O impresso oferece o oposto dessa avalanche desconcertante do “tudo ao mesmo tempo agora”: oferece pausa. Oferece tempo, foco e confiança! Uma leitura feita com calma, no colo, no sofá, com o celular virado para baixo virou quase um ato terapêutico. É um verdadeiro gesto de sanidade.
Associada a essa dimensão sensorial está a desaceleração digital. Nunca estivemos tão exaustos de tanto estímulo, interrupções e tanta superficialidade. Pior que isso: estamos exaustos de tanta mentira. De tanta fake news. E que coisa estenuante e assustadora é ter que buscar a verdade, sozinhos, em meio a esse mar de mentiras e informações infundadas!
A curadoria e o conteúdo de nicho também ajudam a explicar esse novo fôlego. Em meio ao excesso de informação solta, sem critério, sem contexto, sem alma e, sobretudo, sem a devida apuração, o público passou a valorizar, mais do que nunca, o olhar de quem seleciona, organiza, pensa, apura e entrega algo com sentido, com seriedade e com verdade. Publicações especializadas em moda, arte, gastronomia, política, arquitetura e tantos outros universos vêm reconectando comunidades inteiras em torno de relevância e seriedade. Mais que isso: vêm reconectando as pessoas à verdade. À notícia apurada. Ao conteúdo que realmente importa.
E a verdade é que isso sempre foi assim e deve permanecer assim. Mas a velocidade e a promessa de volume em detrimento da qualidade seduziu a todos e fez com que esquecessem o valor da curadoria. Muitos se deixaram levar por essa onda atraente que promete tudo muito rápido mas que também não consegue sair do limbo da superficialidade. Agora, ao que tudo indica, a memória desse valor está on. Está de volta ao centro da conversa.
E não é só isso: o objeto em si importa. Mais do que a velocidade com que chega, importa o que o conteúdo de fato representa. Revistas bem feitas são obras. Decoram mesas, prateleiras, escritórios. Viram presente, referência, lembrança. São itens de luxo e, como todo objeto de luxo, despertam desejo. As pessoas querem beleza. Querem colecionar, guardar, revisitar. E uma revista bem feita, um impresso bem feito, com acabamento gráfico refinado, se torna peça de valor. Uma espécie de cápsula do tempo com estilo, uma vitrine!
Para as marcas, a volta da força do impresso também representa um reencontro com a eficácia. Anunciar em uma revista bem feita é entrar num ambiente sem ruído. Não há distrações, pop-ups, notificações. Há atenção. E atenção, hoje, é ouro. A publicidade impressa tem mais tempo de exposição, mais confiança e mais retenção, algo comprovado pelas pesquisas da Nielsen e da Two Sides. Anunciar em impresso é aparecer com destaque e não se perder no caos do digital.

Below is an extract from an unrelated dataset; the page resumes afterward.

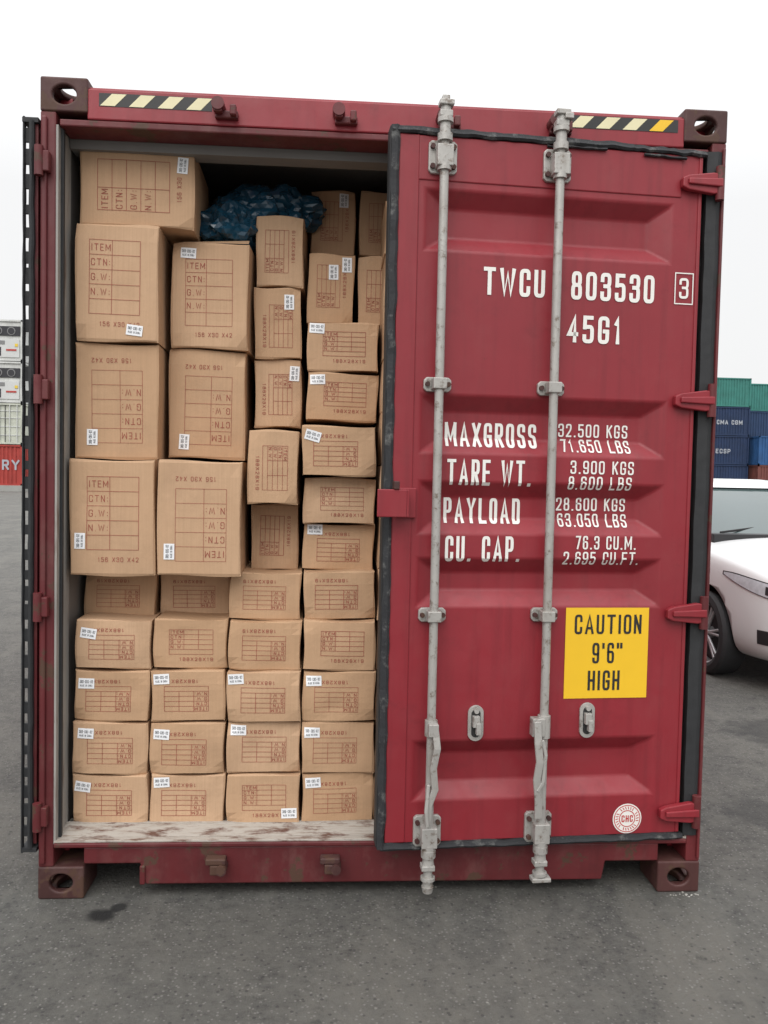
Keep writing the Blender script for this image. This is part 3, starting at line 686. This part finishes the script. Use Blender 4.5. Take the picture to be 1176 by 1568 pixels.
mb=MB(); k=len(secs[0]); vs=[v for s in secs for v in s]
mb.add(vs,[(i*k+j,i*k+(j+1)%k,(i+1)*k+(j+1)%k,(i+1)*k+j) for i in range(len(secs)-1) for j in range(k)]+[tuple(range(k)),tuple(range((len(secs)-1)*k,len(secs)*k))],0,True)
body=mb.build('body',[M_cp,M_dk],CAR)
sd=body.modifiers.new('s','SUBSURF'); sd.levels=2; sd.render_levels=2
mb=MB()
AX=(.84,3.40)
for a in AX:
    for s in (-1,1): mb.cyl((s*1.2,a,.33),(s*.58,a,.33),.365,mat=0,n=64)
cut=mb.build('t',[M_dk]); cut.parent=CAR
bo=body.modifiers.new('c','BOOLEAN'); bo.object=cut; bo.operation='DIFFERENCE'; bo.solver='EXACT'
bpy.context.view_layer.update()
dg=bpy.context.evaluated_depsgraph_get(); me=bpy.data.meshes.new_from_object(body.evaluated_get(dg)); body.modifiers.clear(); body.data=me
bpy.data.objects.remove(cut)
for p in me.polygons:
    c=p.center
    inn=any(math.hypot(c.y-a,c.z-.33)<.367 for a in AX) and abs(c.x)>.5
    if inn and (abs(p.normal.x)<.3 or abs(abs(c.x)-.58)<.01): p.material_index=1; p.use_smooth=False
    else: p.material_index=0; p.use_smooth=True
bvh=BVHTree.FromPolygons([v.co[:] for v in me.vertices],[tuple(p.vertices) for p in me.polygons])
mb=MB()
def loop(z,front,rear,w,b=.1):
    return [(-w+b,front+.02,z),(-w*.5,front-.03,z),(0,front-.05,z),(w*.5,front-.03,z),(w-b,front+.02,z),(w,front+.16,z),(w+.005,(front+rear)/2,z),(w,rear-.15,z),(w-b,rear,z),(0,rear+.04,z),(-w+b,rear,z),(-w,rear-.15,z),(-w-.005,(front+rear)/2,z),(-w,front+.16,z)]
lp=[loop(.95,1.08,3.98,.77),loop(1.06,1.22,3.92,.76),loop(1.28,1.58,3.72,.69),loop(1.42,1.86,3.50,.62),loop(1.47,2.05,3.3,.54)]
k=14
for i in range(4): mb.add(lp[i]+lp[i+1],[(j,(j+1)%k,k+(j+1)%k,k+j) for j in range(k)],0,True)
g=mb.build('glasshouse',[M_gl],CAR)
bm=bmesh.new(); bm.from_mesh(g.data); bmesh.ops.remove_doubles(bm,verts=bm.verts,dist=.001); bm.to_mesh(g.data); bm.free()
for p in g.data.polygons: p.use_smooth=True
mb=MB()
rf=[loop(1.425,1.84,3.55,.635),loop(1.475,1.98,3.42,.575),loop(1.505,2.25,3.15,.38,.06)]
for i in range(2): mb.add(rf[i]+rf[i+1],[(j,(j+1)%k,k+(j+1)%k,k+j) for j in range(k)],0,True)
mb.add(rf[2],[tuple(range(k))],0,True)
def pillar(a,b,r,fl=.5,mat=0): mb.cyl(a,b,r,r*.9,mat,12,fl)
for s in (-1,1):
    pillar((s*.735,1.22,1.0),(s*.60,1.93,1.445),.038,.8); pillar((s*.735,3.9,1.02),(s*.60,3.42,1.45),.07,.7); pillar((s*.775,2.4,1.0),(s*.635,2.45,1.44),.035,.6,1)
    pillar((s*.64,1.9,1.44),(s*.64,3.45,1.44),.025,1)
mb.build('roof',[M_cp,M_dk],CAR)
def patch(mb,mat,phis,zlo,zhi,cx,cy,off=.004,nz_=6):
    vs=[]
    for ph in phis:
        for j in range(nz_+1):
            z=zlo(ph)+(zhi(ph)-zlo(ph))*j/nz_; o=Vector((cx,cy,z)); d=Vector((math.sin(ph),-math.cos(ph),0))
            h=bvh.ray_cast(o+d*3,-d,3); p=h[0] if h[0] is not None else o+d*.8
            vs.append(p+d*off)
    n=len(phis); mb.add(vs,[(i*(nz_+1)+j,(i+1)*(nz_+1)+j,(i+1)*(nz_+1)+j+1,i*(nz_+1)+j+1) for i in range(n-1) for j in range(nz_)],mat,True)
lin=lambda a,b,n:[a+(b-a)*i/n for i in range(n+1)]
mb=MB()
for s in (-1,1):
    a0,a1=rad(27),rad(78)
    t=lambda ph:min(1,max(0,(abs(ph)-a0)/(a1-a0)))
    lo=lambda ph:.64+.155*t(ph)**1.3; hi=lambda ph:.71+.13*t(ph)**.7-.03*t(ph)**4
    patch(mb,1,[s*v for v in lin(a0-.02,a1+.03,20)],lambda ph:lo(ph)-.006,lambda ph:hi(ph)+.006,s*.15,.75,.003)
    patch(mb,0,[s*v for v in lin(a0,a1,20)],lo,hi,s*.15,.75,.010)
    patch(mb,1,[s*v for v in lin(a0+.08,a0+.34,8)],lambda ph:lo(ph)+.016,lambda ph:hi(ph)-.020,s*.15,.75,.013)
    patch(mb,2,[s*v for v in lin(a0+.14,a0+.26,6)],lambda ph:lo(ph)+.028,lambda ph:hi(ph)-.032,s*.15,.75,.016)
    patch(mb,1,[s*v for v in lin(rad(30),rad(50),8)],lambda ph:.35,lambda ph:.45,s*.15,.75,.004)
    patch(mb,2,[s*v for v in lin(rad(37),rad(44),6)],lambda ph:.375,lambda ph:.425,s*.15,.75,.010)
patch(mb,1,lin(-rad(27),rad(27),14),lambda ph:.50,lambda ph:.64,0,.75,.006)
patch(mb,2,lin(-rad(25),rad(25),14),lambda ph:.665,lambda ph:.68,0,.75,.012)
patch(mb,1,lin(-rad(33),rad(33),14),lambda ph:.27,lambda ph:.36,0,.75,.006)
mb.build('front_lamps_and_grille',[M_lamp,M_dk,M_chr],CAR,recalc=False)
mb=MB()
for a in AX:
    for s in (-1,1):
        xo=s*.868; xi=s*.66; cz=.315
        prof=[(xi,.20),(xi,.29),(xi+s*.02,.312),(xo-s*.03,.318),(xo-s*.008,.300),(xo,.260),(xo-s*.01,.232),(xo-s*.018,.222),(xo-s*.07,.210)]
        n=48; vs=[]
        for px,r in prof:
            for i in range(n): t=2*math.pi*i/n; vs.append((px,a+r*math.cos(t),cz+r*math.sin(t)))
        for j in range(len(prof)-1): mb.add(vs[j*n:(j+2)*n],[(i,(i+1)%n,n+(i+1)%n,n+i) for i in range(n)],0 if j<6 else 1,True)
        mb.cyl((xo-s*.09,a,cz),(xo-s*.075,a,cz),.215,mat=2,n=32); mb.cyl((xo-s*.08,a,cz),(xo-s*.018,a,cz),.045,.035,1,20)
        for k5 in range(7):
            for dd in (-.10,.10):
                t=2*math.pi*k5/7+.3; p0=Vector((xo-s*.03,a+.03*math.cos(t),cz+.03*math.sin(t))); p1=Vector((xo-s*.022,a+.222*math.cos(t+dd),cz+.222*math.sin(t+dd)))
                mb.cyl(p0,p1,.013,.011,1,8)
mb.build('wheels',[M_ty,M_al,M_dk],CAR,recalc=True)
mb=MB()
for s in (-1,1):
    mb.cyl((s*.80,1.72,1.06),(s*.98,1.70,1.10),.075,.055,0,20,.9); mb.cyl((s*.74,1.66,1.02),(s*.84,1.70,1.06),.03,mat=1)
bar(mb,[(-.60,1.16,1.065),(-.15,1.30,1.11)],.018,.012,1); bar(mb,[(.0,1.20,1.075),(.5,1.30,1.11)],.018,.012,1)
mb.box(-.55,.55,.4,3.9,.2,.45,1); mb.box(-.70,.70,1.06,1.2,.98,1.058,1)
mb.box(-.26,.26,-.04,-.012,.50,.61,2)
mb.build('mirrors_and_trim',[M_cp,M_dk,M_label],CAR,.004)

# ---------------------------------------------------------------- sky, sun, camera
w=bpy.data.worlds.new("World"); SC.world=w; w.use_nodes=True; nt=w.node_tree; bg=nt.nodes['Background']
sky=N(nt,'ShaderNodeTexSky'); sky.sky_type='NISHITA'; sky.sun_disc=False; sky.sun_elevation=rad(46); sky.sun_rotation=rad(200); sky.dust_density=6; sky.air_density=1.5
tc=N(nt,'ShaderNodeTexCoord'); sp=N(nt,'ShaderNodeSeparateXYZ'); nt.links.new(tc.outputs['Generated'],sp.inputs[0])
cr=N(nt,'ShaderNodeValToRGB'); e=cr.color_ramp.elements; e[0].position=0; e[0].color=(.94,.942,.945,1); e[1].position=1; e[1].color=(2.9,2.92,2.96,1)
for p,c in ((.30,(.97,.972,.977,1)),(.5,(1.3,1.31,1.32,1)),(.75,(2.2,2.21,2.24,1))): q_=cr.color_ramp.elements.new(p); q_.color=c
nt.links.new(sp.outputs['Z'],cr.inputs[0])
ml=N(nt,'ShaderNodeVectorMath',operation='SCALE'); ml.inputs['Scale'].default_value=10.; nt.links.new(cr.outputs[0],ml.inputs[0])
mx=mix(nt,.95,sky.outputs[0],ml.outputs[0]); nt.links.new(mx,bg.inputs['Color']); bg.inputs['Strength'].default_value=.1
sl=bpy.data.lights.new('sun','SUN'); sl.energy=1.35; sl.angle=rad(45); sl.color=(1,.97,.93); so=bpy.data.objects.new('sun',sl); SC.collection.objects.link(so)
so.rotation_euler=Vector((.27,.80,-.80)).to_track_quat('-Z','Y').to_euler()
cam=bpy.data.cameras.new('camera'); co=bpy.data.objects.new('camera',cam); SC.collection.objects.link(co); SC.camera=co
cam.sensor_fit='VERTICAL'; cam.sensor_height=24; cam.lens=1250/1568*24; cam.clip_end=5000; cam.clip_start=.05
yw,pt,rl=.0637,-.0428,.021
f=Vector((math.sin(yw)*math.cos(pt),math.cos(yw)*math.cos(pt),math.sin(pt))); r=Vector((math.cos(yw),-math.sin(yw),0)); u=r.cross(f)
r2=r*math.cos(rl)+u*math.sin(rl); u2=-r*math.sin(rl)+u*math.cos(rl)
M=Matrix((r2,u2,-f)).transposed().to_4x4(); M.translation=Vector((-.1898,-2.9418,1.5411)); co.matrix_world=M
SC.view_settings.view_transform='Standard'; SC.view_settings.look='None'; SC.view_settings.exposure=0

Por fim, há ainda o propósito. O olhar para o planeta. Porque sim, já é possível (e há bastante tempo) imprimir com responsabilidade usando papel certificado e tintas ecológicas, contratando gráficas que trabalham com replantio. Aqui na Let’s Go, por exemplo, só imprimimos em papel certificado. A sustentabilidade está no nosso radar e com certeza, no radar dos nossos leitores.
Ou seja: o que parecia ultrapassado, virou símbolo de uma nova forma de consumir conteúdo. Mais clássica, mais consciente, mais permanente. Os impressos fortes outra vez e as revistas estão na crista da onda novamente voltando com força total. Não como eram antes. Estão voltando melhores. Com alma, com propósito e com visão de futuro. Como uma fênix. E não é exagero dizer que o futuro, talvez, passe de novo pelas bancas.